Phase Transitions of the First Kind as Radiation Processes

TL;DR

This paper models phase transitions like crystallization and vapor condensation as radiation processes, linking latent heat release to characteristic radiation, with implications for spectroscopy, process control, and atmospheric phenomena.

Contribution

It introduces a novel model connecting latent heat during phase transitions to characteristic radiation, supported by experimental data across various substances.

Findings

Latent radiated energy correlates with temperature and confirms Trouton's rule.

Experimental data supports the radiation-based phase transition model.
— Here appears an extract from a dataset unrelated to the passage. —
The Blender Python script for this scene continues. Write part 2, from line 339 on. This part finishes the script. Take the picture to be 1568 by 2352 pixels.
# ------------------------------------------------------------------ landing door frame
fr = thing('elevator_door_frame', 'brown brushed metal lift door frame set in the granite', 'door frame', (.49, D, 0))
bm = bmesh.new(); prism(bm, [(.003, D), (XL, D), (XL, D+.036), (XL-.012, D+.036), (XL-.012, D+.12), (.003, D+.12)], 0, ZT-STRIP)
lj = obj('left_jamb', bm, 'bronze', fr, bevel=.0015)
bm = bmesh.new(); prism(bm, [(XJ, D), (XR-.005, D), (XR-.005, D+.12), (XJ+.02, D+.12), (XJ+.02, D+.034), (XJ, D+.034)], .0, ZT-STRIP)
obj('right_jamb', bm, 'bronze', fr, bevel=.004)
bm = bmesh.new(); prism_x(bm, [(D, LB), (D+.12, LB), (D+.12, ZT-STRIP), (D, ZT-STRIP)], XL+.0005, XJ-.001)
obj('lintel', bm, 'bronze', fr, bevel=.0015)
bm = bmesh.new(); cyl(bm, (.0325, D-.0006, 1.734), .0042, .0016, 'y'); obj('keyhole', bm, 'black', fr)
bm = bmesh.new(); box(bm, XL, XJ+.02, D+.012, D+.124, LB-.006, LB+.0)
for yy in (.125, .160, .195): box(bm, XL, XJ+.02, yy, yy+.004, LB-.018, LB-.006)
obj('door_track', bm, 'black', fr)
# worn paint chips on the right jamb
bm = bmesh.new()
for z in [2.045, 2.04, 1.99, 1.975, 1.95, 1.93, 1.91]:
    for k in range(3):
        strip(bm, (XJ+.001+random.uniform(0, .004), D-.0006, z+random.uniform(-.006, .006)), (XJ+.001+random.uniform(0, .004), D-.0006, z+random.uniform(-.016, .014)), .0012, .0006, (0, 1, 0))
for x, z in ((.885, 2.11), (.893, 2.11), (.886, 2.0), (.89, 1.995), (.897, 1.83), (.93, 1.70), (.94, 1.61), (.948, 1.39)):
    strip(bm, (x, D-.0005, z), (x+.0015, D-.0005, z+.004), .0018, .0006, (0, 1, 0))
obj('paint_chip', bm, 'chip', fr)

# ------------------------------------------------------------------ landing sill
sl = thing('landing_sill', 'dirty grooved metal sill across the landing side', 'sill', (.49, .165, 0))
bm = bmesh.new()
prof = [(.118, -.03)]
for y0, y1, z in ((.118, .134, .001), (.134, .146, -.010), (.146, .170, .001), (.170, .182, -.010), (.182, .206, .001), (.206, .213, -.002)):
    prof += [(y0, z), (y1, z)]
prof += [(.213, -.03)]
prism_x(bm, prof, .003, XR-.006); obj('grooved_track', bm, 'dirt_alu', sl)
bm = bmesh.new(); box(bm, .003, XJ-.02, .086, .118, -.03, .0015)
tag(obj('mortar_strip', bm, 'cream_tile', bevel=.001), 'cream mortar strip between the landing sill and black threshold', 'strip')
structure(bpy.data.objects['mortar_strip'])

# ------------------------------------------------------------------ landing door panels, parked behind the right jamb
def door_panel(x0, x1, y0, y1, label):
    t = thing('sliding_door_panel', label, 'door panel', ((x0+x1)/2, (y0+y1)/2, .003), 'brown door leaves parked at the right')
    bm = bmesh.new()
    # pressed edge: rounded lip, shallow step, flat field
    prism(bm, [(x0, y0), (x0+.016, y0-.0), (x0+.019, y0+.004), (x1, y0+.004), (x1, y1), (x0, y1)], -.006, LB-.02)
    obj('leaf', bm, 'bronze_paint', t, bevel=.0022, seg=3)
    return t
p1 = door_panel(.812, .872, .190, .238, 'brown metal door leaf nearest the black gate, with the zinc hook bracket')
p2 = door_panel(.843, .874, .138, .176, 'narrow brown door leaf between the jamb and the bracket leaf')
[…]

Potential applications include spectroscopy, process control, and atmospheric monitoring.

Abstract

Crystallization and vapor condensation are considered as processes of sequential entering of single atoms/molecules into condensate. The latent heat can be carry away by radiation of characteristic frequencies generated in the course of transition. The estimated dependences of latent (radiated) energy of boiling on temperature confirm and prove the well-known empirical Trouton's rule applicable to many simple substances. It leads to the estimation of interrelation of critical parameters of corresponding substances. Experimental results of the authors and other researchers concerning crystallization from the melt of different substances (alkali halides, sapphire, tellurium, ice, copper) are presented, as well as condensation of water vapor, the correspondence to the offered model is established. It allows developing of the spectroscopy of phase transitions, and can lead to control of crystallization process, to crystallization stimulated by the characteristic radiation, etc. Formation of clouds in our atmosphere should be accompanied by characteristic radiation detectable for meteorological warnings.